Instructions to follow
Leave out the pictures and copy every record exactly.

Given records
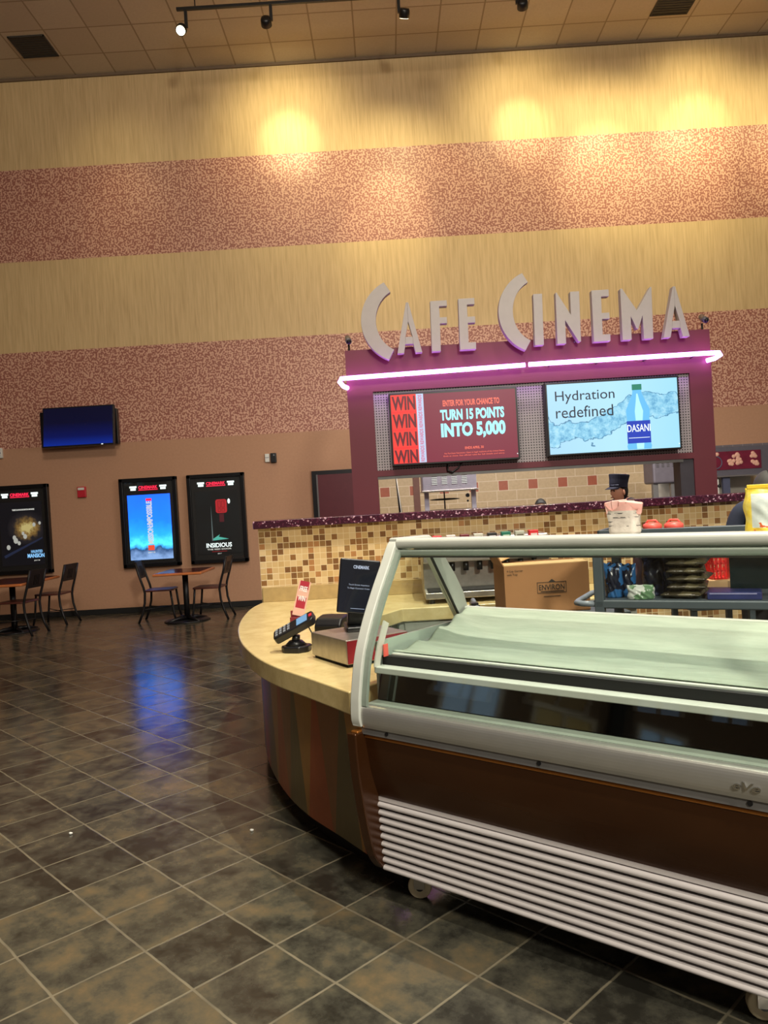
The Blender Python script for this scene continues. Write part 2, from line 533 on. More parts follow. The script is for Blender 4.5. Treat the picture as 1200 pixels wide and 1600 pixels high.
def thing(name, label, cat, loc=(0, 0, 0), rz=0.0, group=None):
    o = bpy.data.objects.new(name, None); col.objects.link(o)
    o.empty_display_size = 0.05; o.location = loc; o.rotation_euler = (0, 0, rz)
    return tag(o, label, cat, group)


def structure(o): o['kind'] = 'structure'; return o


def copy_tree(o, parent=None):
    c = o.copy(); col.objects.link(c)
    if parent: c.parent = parent
    for ch in [q for q in col.objects if q.parent == o]:
        copy_tree(ch, c)
    return c


def text_obj(name, s, x0, x1, z0, z1, y, mat, parent=None, thick=0.002, bold=0.0, rot90=0, shear=0.0, axis='y'):
    """lettering fitted in the rectangle x0..x1, z0..z1, standing on the plane y and facing -y"""
    cu = bpy.data.curves.new(name, 'FONT'); cu.body = s; cu.size = 1.0; cu.offset = bold; cu.shear = shear; cu.resolution_u = 3
    cu.extrude = 0.02
    tmp = bpy.data.objects.new(name + '_tmp', cu); col.objects.link(tmp)
    dg = bpy.context.evaluated_depsgraph_get(); dg.update()
    me = bpy.data.meshes.new_from_object(tmp.evaluated_get(dg))
    bpy.data.objects.remove(tmp); bpy.data.curves.remove(cu)
    xs = [v.co.x for v in me.vertices]; ys = [v.co.y for v in me.vertices]; zs = [v.co.z for v in me.vertices]
    ax, bx, ay, by, az, bz = min(xs), max(xs), min(ys), max(ys), min(zs), max(zs)
    for v in me.vertices:
        u = (v.co.x - ax) / (bx - ax); t = (v.co.y - ay) / (by - ay); d = (v.co.z - az) / max(1e-6, bz - az)
        if rot90 == 1: u, t = 1 - t, u       # reads upwards
        if rot90 == -1: u, t = t, 1 - u      # reads downwards
        v.co = (x0 + (x1 - x0) * u, y - thick * d, z0 + (z1 - z0) * t)
    me.materials.clear(); me.materials.append(mat); me.name = name
    o = bpy.data.objects.new(name, me); col.objects.link(o)
    if parent: o.parent = parent
    return o


def arc(c, r, a0, a1, n):
    return [(c[0] + r * math.cos(math.radians(a0 + (a1 - a0) * i / n)), c[1] + r * math.sin(math.radians(a0 + (a1 - a0) * i / n))) for i in range(n + 1)]


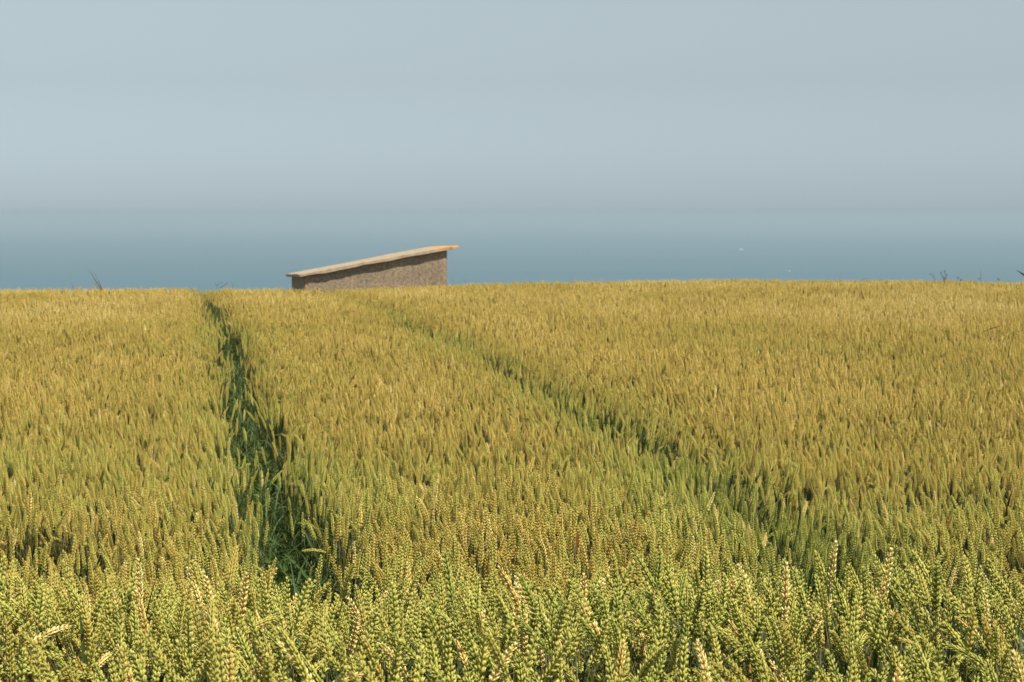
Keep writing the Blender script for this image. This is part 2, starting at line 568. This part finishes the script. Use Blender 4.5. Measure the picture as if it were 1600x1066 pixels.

Right answer
The Blender Python script for this scene continues. Write part 2, from line 533 on. More parts follow. The script is for Blender 4.5. Treat the picture as 1200 pixels wide and 1600 pixels high.
def thing(name, label, cat, loc=(0, 0, 0), rz=0.0, group=None):
    o = bpy.data.objects.new(name, None); col.objects.link(o)
    o.empty_display_size = 0.05; o.location = loc; o.rotation_euler = (0, 0, rz)
    return tag(o, label, cat, group)


def structure(o): o['kind'] = 'structure'; return o


def copy_tree(o, parent=None):
    c = o.copy(); col.objects.link(c)
    if parent: c.parent = parent
    for ch in [q for q in col.objects if q.parent == o]:
        copy_tree(ch, c)
    return c


def text_obj(name, s, x0, x1, z0, z1, y, mat, parent=None, thick=0.002, bold=0.0, rot90=0, shear=0.0, axis='y'):
    """lettering fitted in the rectangle x0..x1, z0..z1, standing on the plane y and facing -y"""
    cu = bpy.data.curves.new(name, 'FONT'); cu.body = s; cu.size = 1.0; cu.offset = bold; cu.shear = shear; cu.resolution_u = 3
    cu.extrude = 0.02
    tmp = bpy.data.objects.new(name + '_tmp', cu); col.objects.link(tmp)
    dg = bpy.context.evaluated_depsgraph_get(); dg.update()
    me = bpy.data.meshes.new_from_object(tmp.evaluated_get(dg))
    bpy.data.objects.remove(tmp); bpy.data.curves.remove(cu)
    xs = [v.co.x for v in me.vertices]; ys = [v.co.y for v in me.vertices]; zs = [v.co.z for v in me.vertices]
    ax, bx, ay, by, az, bz = min(xs), max(xs), min(ys), max(ys), min(zs), max(zs)
    for v in me.vertices:
        u = (v.co.x - ax) / (bx - ax); t = (v.co.y - ay) / (by - ay); d = (v.co.z - az) / max(1e-6, bz - az)
        if rot90 == 1: u, t = 1 - t, u       # reads upwards
        if rot90 == -1: u, t = t, 1 - u      # reads downwards
        v.co = (x0 + (x1 - x0) * u, y - thick * d, z0 + (z1 - z0) * t)
    me.materials.clear(); me.materials.append(mat); me.name = name
    o = bpy.data.objects.new(name, me); col.objects.link(o)
    if parent: o.parent = parent
    return o


def arc(c, r, a0, a1, n):
    return [(c[0] + r * math.cos(math.radians(a0 + (a1 - a0) * i / n)), c[1] + r * math.sin(math.radians(a0 + (a1 - a0) * i / n))) for i in range(n + 1)]


Keep writing the Blender script for this image. This is part 2, starting at line 568. This part finishes the script. Use Blender 4.5. Measure the picture as if it were 1600x1066 pixels.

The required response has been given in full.